Research seminar with Seyram Avle "Building and Maintaining Green Techno Futures"
Seminar
Date: Monday 18 November 2024
Time: 13.00 – 14.30
Location: B600
Research seminar with Seyram Avle "Building and Maintaining Green Techno Futures"
Abstract:
Electric Vehicles (EVs) are promoted as key contributors to decarbonizing road transport and as harbingers of a yet-to-be-realized green transportation revolution. With global sales reaching a high in 2021 despite economic slowdowns, EVs appear to simultaneously signal a trendy sustainability ethos and an innovative futurity for individuals, corporations, and governments alike. Chinese manufacturers play a key role in these developments, and in parts of the Global Majority, they are viewed as essential partners for not only leveraging the potential of green technologies but also for participating in the contested waters of 'innovation culture’.
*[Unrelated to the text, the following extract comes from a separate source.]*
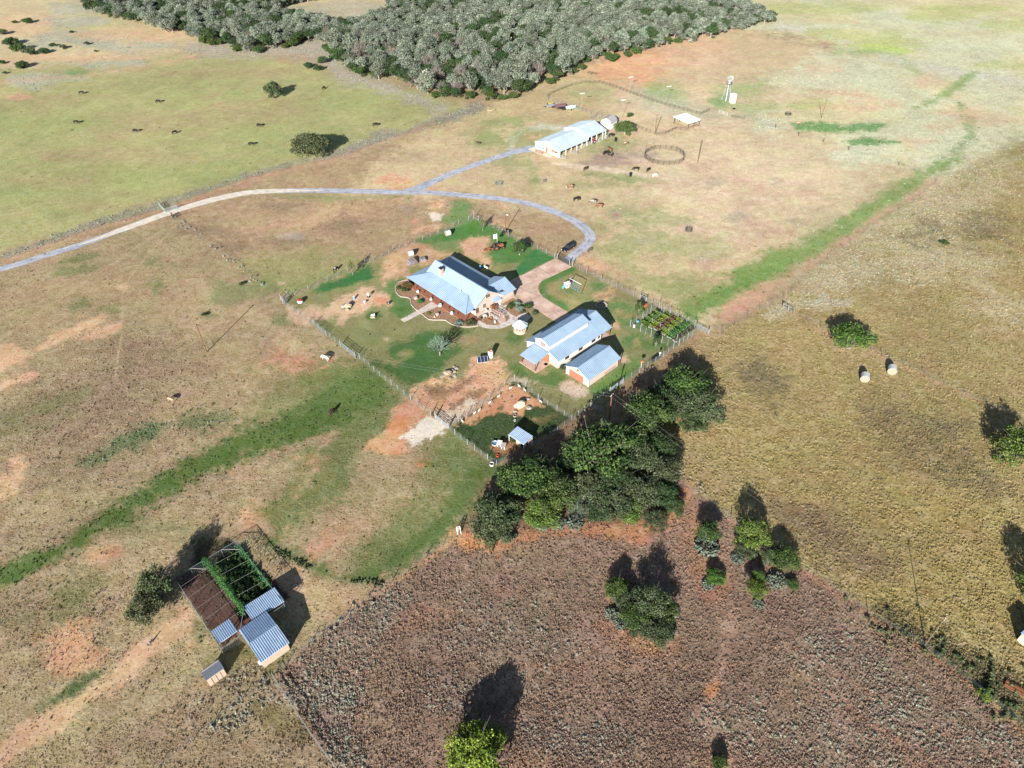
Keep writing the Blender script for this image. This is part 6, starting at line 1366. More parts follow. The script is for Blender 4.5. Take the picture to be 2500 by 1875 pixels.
wire_fence('goat_fence', 'wire fence along the upper right side of the goat pen', [('P',1455,150),('P',1600,235),('P',1760,400),('P',2000,540),('P',2190,665)], 1.6, 2.6, 7, mp=Mpale)
wire_fence('goat_fence', 'wire fence between the goat pen and the grove', [('P',2190,665),('P',1910,885),('P',1600,1050),('P',1225,1240)], 1.6, 2.8, 7, mp=Mpost)
wire_fence('yard_fence', 'wire fence from the goat pen up to the vegetable garden', [('P',2190,665),('K',600,300),('K',690,237),('K',755,188),('K',835,135),('K',950,62),('G',1135,1345)], 1.6, 2.6, 7, mp=Mpale)
wire_fence('garden_fence', 'tall wire fence on the near sides of the vegetable garden', [('G',305,930),('G',500,1025),('G',700,1125),('G',910,1240),('G',1135,1345),('G',1240,1290),('G',1410,1170),('G',1580,1050)], 2.0, 2.2, 6, mp=Mpale)
wire_fence('garden_fence', 'tall wire fence on the far sides of the vegetable garden', [('G',305,930),('G',540,760),('G',700,650),('G',860,580),('G',950,660),('G',1075,690),('G',1180,740),('G',1290,830),('G',1410,870),('G',1545,930),('G',1580,1050)], 2.0, 2.2, 6, mp=Mpale)
wire_fence('yard_fence', 'wire fence from the entrance gate to the vegetable garden', [('Q',655,500),('Q',840,595),('Q',1035,695),('Q',1245,795),('Q',1475,910),('Q',1560,942),('Q',1645,985),('Q',1725,1035),('G',860,580)], 1.6, 2.4, 7, mp=Mpost)
wire_fence('yard_fence', 'wire fence from the round green tree to the entrance gate', [('M',1700,540),('M',1950,680),('Q',180,275),('Q',300,335),('Q',410,385)], 1.5, 2.6, 6, mp=Mpost)
wire_fence('yard_fence', 'wire fence of the north yard corner with a braced corner post', [('L',140,590),('L',190,575),('L',295,530),('L',445,460),('L',600,395),('L',735,330),('L',800,308),('L',920,257),('M',0,912),('M',220,858),('M',500,742),('M',760,628),('M',1015,518),('M',1110,470),('M',1275,412),('M',1360,378),('M',1440,412),('M',1700,540)], 1.5, 2.8, 6, mp=Mpost)
MB_ = MB(); a_ = gp('M', 1275, 412); b_ = gp('M', 1360, 378); c_ = gp('M', 1440, 412)
for q in (a_, b_, c_): MB_.tube(q, q+Vector((0, 0, 2.0 if q is not b_ else 3.2)), .1)
for z in (.7, 1.5): MB_.bar(a_+Vector((0, 0, z)), b_+Vector((0, 0, z)), .09); MB_.bar(b_+Vector((0, 0, z)), c_+Vector((0, 0, z)), .09)
tag(MB_.build('corner_brace', Mpost), 'pale timber corner brace with taller middle post in the north yard', 'fence brace')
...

In this talk, I present ethnographic work with the engineering team of a Ghanaian EV startup to unpack the work being done to build and maintain EVs amid changing geo- and techno- politics around Chinese power, renewable energies, and the future of Africa. I focus on the team's day-to-day activities with their co-workers, local and regional customers, as well as their Chinese suppliers, highlighting the material and discursive labor that undergirds the business of EV production and use in Ghana. Through this, I aim to make visible the human infrastructures -- specifically the maintenance of machines, bodies, and affects -- that carry visions of a 'green techno future' for a region viewed as the 'edge of the frontier'.
Bio:
Seyram Avle Associate Professor of Global Digital Media in the Department of Communication at the University of Massachusetts, Amherst and a Global Horizons Senior Fellow (Fall 2024) at the Swedish Collegium for Advanced Study. Dr Avle's research, funded by various institutions including the US National Science Foundation (NSF), focuses on digital technology cultures and innovation across parts of Africa, China, and the United States. This work primarily takes a critical approach towards understanding how digital technologies are made and used, as well as their implications for issues of labor, identity, and futures.